I don't know why I've entered this weird world of old-fashioned domesticity. I've started a quilt...nowhere near finished but I started it. I'm canning up a storm and making soups to freeze from our garden. And now... I'm making pie. Not just any pie, apple pie completely from scratch from my very own apple tree that we planted 5 years ago. Why am I doing this? Sam even asked me why we've all of sudden jumped into this world. I think I've figured it out, at least for me. My grandmother, Mama Joe, was an amazing woman. She, to me, was the epitome of a feminist whether she realized it or not. She worked, she gardened, she raised her family, she cooked from scratched, she canned, she played baseball, she hunted, she cradled her dying husband, she crocheted baby booties, she hugged you hard, she disciplined, she loved. She was everything. And she was unexpectedly taken from me before I turned 17 and my world crumbled.

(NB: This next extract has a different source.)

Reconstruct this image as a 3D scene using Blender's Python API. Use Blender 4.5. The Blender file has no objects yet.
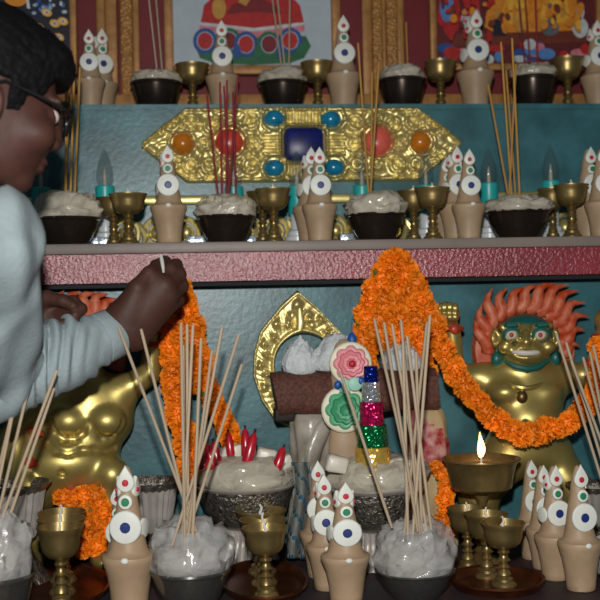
import bpy, math, random
import numpy as np
from mathutils import Vector, Matrix, noise
random.seed(7); np.random.seed(7)
S = bpy.context.scene
COL = S.collection
PI = math.pi
# ------------------------------------------------------------------ camera frame
F = 1096.0; PSI = math.radians(6.0); RHO = math.radians(1.2)
CAM = Vector((0, 0, 1.35))
_f = Vector((math.sin(PSI), math.cos(PSI), 0)); _r0 = Vector((math.cos(PSI), -math.sin(PSI), 0)); _u0 = Vector((0, 0, 1))
_r = _r0*math.cos(RHO) - _u0*math.sin(RHO); _u = _u0*math.cos(RHO) + _r0*math.sin(RHO)
def P(px, py, Y):
    d = _f + _r*((px-300)/F) + _u*((300-py)/F)
    return CAM + d*(Y/d.y)
def px(Y): return Y/F/math.cos(PSI)            # metres per photograph pixel at depth Y
def at(x, y, Y, z):
    p = P(x, y, Y); p.z = z; return p
cam = bpy.data.cameras.new('camera'); co = bpy.data.objects.new('camera', cam); COL.objects.link(co)
m = Matrix((( _r.x, _u.x, -_f.x, CAM.x), (_r.y, _u.y, -_f.y, CAM.y), (_r.z, _u.z, -_f.z, CAM.z), (0, 0, 0, 1)))
co.matrix_world = m
cam.sensor_width = 36; cam.lens = F/600*36; cam.clip_start = .05
cam.dof.use_dof = True; cam.dof.focus_distance = 1.88; cam.dof.aperture_fstop = 5.0
S.camera = co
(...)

And now as I get older, I'm losing my memories of her. I've always struggled to retain memories. I don't know if it was because I fractured my skull at a young age or because my brain doesn't have the capacity...I don't know. But I reach for fragments of her and come up with barely a wisp. I can barely remember the sound of her voice or feel of her arms or the sight of her nimble fingers creating something beautiful. So in a way, I'm trying to find her in these tasks. I talk to her in my head sometimes while I blanch tomatoes for canning. I imagine what she might think of her oldest granddaughter mixing ingredients for her first pie crust, praying she gets it right. I bet she would get a good chuckle at my frustration at the sewing machine. By throwing myself at these old fashioned, some would say out-dated activities, I'm reconnecting with her. I can feel her again. I know that she is proud of me even though I cuss up a storm while doing all of these things.
I'm finding my way back to her, one jar, one quilt square, one pie at a time.